**Source excerpt:**
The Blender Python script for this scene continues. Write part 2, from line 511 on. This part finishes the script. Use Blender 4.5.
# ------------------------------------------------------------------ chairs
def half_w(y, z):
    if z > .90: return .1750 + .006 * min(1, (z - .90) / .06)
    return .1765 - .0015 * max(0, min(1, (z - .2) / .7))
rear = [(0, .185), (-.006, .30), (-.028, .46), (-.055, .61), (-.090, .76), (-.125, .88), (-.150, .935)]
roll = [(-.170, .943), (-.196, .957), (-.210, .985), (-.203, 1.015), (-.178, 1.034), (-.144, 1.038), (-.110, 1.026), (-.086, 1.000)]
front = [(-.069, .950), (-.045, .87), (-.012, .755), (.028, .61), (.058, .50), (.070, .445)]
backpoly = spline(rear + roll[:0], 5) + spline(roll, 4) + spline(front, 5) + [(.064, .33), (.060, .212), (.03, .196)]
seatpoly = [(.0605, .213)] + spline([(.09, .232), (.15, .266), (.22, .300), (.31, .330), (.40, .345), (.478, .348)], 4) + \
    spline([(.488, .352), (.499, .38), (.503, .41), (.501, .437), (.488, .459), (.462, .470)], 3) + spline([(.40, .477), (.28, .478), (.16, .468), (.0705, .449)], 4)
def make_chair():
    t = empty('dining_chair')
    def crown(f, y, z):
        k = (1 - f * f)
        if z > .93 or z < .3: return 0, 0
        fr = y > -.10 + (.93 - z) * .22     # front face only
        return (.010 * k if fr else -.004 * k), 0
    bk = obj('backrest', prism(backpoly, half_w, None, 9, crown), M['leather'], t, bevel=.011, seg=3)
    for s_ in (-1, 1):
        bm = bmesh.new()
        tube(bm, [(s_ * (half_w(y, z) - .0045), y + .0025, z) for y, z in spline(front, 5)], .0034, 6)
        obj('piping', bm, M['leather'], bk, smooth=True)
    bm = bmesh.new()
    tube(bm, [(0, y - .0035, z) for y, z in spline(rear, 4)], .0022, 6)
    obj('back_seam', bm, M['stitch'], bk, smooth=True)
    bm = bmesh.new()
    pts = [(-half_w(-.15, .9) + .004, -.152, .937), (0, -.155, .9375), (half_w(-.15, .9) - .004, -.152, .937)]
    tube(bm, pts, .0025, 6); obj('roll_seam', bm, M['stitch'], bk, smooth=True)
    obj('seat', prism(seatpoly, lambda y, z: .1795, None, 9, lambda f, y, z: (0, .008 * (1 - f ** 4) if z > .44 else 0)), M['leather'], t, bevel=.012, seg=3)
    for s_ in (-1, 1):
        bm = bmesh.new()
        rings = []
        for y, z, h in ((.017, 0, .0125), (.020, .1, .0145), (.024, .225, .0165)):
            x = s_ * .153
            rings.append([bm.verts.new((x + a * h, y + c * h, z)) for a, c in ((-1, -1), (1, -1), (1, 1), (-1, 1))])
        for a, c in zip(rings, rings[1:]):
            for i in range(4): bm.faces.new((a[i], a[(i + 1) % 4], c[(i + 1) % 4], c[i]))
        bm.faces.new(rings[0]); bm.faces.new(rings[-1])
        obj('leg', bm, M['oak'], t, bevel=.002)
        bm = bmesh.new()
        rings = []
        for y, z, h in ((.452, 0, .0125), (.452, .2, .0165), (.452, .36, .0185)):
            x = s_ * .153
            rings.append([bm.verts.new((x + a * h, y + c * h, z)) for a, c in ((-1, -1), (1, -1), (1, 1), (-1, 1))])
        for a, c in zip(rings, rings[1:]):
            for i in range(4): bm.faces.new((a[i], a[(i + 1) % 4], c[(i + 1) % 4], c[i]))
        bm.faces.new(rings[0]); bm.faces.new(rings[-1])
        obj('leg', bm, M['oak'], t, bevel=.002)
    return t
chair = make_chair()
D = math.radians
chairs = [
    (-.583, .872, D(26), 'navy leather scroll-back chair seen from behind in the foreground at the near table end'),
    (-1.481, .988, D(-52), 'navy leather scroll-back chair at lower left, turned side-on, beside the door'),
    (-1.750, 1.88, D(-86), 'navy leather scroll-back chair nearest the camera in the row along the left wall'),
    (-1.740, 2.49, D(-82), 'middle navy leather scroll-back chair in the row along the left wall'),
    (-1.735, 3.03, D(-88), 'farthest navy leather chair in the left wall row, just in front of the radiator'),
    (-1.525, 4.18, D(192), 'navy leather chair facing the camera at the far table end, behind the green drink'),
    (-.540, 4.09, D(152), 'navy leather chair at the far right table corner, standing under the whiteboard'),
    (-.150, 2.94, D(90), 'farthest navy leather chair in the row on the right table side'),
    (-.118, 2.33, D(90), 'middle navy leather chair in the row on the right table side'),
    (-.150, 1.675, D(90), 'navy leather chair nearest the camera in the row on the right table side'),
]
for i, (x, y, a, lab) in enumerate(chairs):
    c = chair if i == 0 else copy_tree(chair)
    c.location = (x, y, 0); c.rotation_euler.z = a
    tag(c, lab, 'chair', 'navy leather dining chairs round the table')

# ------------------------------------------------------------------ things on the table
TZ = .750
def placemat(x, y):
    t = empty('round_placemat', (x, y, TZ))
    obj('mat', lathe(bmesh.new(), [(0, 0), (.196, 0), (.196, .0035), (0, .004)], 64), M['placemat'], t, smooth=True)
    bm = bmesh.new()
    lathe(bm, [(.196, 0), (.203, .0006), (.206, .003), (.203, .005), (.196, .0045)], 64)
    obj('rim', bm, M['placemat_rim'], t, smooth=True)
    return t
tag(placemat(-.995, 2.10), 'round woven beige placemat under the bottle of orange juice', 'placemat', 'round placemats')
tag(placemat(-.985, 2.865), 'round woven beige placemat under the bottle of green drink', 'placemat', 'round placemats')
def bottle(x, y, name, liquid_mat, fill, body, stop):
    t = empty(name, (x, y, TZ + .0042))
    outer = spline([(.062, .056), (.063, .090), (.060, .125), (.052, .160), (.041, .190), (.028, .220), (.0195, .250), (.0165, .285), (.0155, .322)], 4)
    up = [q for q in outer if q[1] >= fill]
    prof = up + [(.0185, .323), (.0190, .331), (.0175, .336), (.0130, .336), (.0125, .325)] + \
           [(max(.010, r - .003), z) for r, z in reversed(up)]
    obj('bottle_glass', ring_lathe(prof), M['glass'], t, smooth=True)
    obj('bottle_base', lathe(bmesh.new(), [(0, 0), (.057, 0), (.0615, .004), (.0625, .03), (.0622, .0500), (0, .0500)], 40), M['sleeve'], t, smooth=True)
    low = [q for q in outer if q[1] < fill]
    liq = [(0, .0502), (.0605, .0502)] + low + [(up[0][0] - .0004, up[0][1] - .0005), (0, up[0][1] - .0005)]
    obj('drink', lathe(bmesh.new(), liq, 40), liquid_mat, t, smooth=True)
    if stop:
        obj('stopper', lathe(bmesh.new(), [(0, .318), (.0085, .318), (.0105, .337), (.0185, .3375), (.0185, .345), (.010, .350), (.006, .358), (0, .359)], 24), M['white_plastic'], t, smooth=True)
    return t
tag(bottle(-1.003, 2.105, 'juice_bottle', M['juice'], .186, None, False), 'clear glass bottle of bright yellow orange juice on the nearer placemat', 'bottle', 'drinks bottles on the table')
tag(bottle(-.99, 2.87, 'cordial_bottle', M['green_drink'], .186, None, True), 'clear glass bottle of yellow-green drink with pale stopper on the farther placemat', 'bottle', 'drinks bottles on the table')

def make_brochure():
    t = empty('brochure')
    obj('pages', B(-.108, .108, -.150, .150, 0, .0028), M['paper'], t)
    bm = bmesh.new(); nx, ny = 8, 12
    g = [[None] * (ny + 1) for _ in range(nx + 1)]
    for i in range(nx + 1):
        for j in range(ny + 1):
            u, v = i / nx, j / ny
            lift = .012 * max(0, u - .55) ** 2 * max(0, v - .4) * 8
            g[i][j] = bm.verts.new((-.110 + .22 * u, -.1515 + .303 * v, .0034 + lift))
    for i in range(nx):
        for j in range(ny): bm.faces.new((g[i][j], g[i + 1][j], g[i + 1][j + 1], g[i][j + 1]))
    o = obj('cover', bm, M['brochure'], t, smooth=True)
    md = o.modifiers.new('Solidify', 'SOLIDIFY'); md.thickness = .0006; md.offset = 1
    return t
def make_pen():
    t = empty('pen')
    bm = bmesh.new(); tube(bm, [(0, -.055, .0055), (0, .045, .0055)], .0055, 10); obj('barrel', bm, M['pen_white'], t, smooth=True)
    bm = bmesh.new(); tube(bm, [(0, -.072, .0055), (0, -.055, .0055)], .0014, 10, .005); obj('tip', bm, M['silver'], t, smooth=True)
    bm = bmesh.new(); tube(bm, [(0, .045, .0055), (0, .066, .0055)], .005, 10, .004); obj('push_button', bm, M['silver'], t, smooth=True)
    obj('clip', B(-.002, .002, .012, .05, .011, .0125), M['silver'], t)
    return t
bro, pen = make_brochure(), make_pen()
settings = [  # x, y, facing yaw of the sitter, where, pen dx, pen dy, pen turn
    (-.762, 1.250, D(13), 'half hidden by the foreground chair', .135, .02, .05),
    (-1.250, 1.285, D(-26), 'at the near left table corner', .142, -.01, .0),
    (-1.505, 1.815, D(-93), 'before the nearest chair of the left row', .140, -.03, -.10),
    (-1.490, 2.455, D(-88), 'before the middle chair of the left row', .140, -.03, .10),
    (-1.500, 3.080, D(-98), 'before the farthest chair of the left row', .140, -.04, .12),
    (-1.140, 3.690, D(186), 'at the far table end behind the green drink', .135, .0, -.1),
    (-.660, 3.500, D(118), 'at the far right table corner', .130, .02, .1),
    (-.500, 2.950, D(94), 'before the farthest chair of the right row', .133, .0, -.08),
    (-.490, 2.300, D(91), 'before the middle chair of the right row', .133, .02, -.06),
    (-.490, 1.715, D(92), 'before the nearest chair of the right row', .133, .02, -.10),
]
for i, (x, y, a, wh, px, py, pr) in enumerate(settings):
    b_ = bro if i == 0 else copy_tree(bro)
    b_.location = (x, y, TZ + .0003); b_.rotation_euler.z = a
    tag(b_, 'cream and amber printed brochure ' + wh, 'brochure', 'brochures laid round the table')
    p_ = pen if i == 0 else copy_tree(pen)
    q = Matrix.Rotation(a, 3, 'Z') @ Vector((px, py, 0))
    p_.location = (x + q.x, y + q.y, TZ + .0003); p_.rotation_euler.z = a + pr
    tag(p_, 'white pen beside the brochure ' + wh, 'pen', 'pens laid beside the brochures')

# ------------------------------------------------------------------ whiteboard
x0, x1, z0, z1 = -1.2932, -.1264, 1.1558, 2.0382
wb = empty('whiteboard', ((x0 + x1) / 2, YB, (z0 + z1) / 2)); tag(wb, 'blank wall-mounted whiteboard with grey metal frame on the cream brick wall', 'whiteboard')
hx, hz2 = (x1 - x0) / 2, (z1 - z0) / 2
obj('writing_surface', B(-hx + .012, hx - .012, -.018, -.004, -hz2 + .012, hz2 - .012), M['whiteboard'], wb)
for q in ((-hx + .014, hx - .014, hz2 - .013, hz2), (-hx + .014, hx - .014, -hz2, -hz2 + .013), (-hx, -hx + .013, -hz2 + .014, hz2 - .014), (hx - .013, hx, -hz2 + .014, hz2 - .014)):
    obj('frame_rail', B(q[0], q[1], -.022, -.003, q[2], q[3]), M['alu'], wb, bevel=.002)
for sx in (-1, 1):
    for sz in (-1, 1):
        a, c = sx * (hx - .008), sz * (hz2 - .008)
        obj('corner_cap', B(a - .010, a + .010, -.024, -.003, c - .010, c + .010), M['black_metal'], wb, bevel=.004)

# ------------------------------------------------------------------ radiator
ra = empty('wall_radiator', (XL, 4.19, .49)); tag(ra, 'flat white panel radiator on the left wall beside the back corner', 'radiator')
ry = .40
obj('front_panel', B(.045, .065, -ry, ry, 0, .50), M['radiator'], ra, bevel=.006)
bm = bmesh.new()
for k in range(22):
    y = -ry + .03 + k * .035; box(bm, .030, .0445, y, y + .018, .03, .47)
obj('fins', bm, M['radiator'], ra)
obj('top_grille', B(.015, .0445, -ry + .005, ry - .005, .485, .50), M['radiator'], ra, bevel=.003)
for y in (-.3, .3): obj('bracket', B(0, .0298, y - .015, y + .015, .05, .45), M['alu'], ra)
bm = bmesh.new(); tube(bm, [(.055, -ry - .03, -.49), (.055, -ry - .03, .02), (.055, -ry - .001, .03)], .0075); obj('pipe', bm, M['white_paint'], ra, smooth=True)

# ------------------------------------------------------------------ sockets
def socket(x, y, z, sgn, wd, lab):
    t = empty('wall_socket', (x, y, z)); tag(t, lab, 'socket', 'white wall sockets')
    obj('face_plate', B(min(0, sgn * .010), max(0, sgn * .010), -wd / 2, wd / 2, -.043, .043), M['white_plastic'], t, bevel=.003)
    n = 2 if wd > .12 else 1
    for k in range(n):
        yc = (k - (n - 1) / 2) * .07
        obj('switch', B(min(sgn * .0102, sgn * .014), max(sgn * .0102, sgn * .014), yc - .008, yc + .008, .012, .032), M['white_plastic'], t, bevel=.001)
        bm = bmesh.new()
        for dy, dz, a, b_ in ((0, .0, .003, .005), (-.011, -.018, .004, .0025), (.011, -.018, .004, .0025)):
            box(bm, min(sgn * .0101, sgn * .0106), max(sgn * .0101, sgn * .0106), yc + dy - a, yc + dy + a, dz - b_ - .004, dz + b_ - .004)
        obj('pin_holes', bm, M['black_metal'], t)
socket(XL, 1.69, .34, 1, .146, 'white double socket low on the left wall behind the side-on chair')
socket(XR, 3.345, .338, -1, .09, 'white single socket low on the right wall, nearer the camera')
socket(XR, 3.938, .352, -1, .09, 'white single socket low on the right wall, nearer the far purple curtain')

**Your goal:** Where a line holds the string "from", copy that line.

**Response to this task:**
The Blender Python script for this scene continues. Write part 2, from line 511 on. This part finishes the script. Use Blender 4.5.
    (-.583, .872, D(26), 'navy leather scroll-back chair seen from behind in the foreground at the near table end'),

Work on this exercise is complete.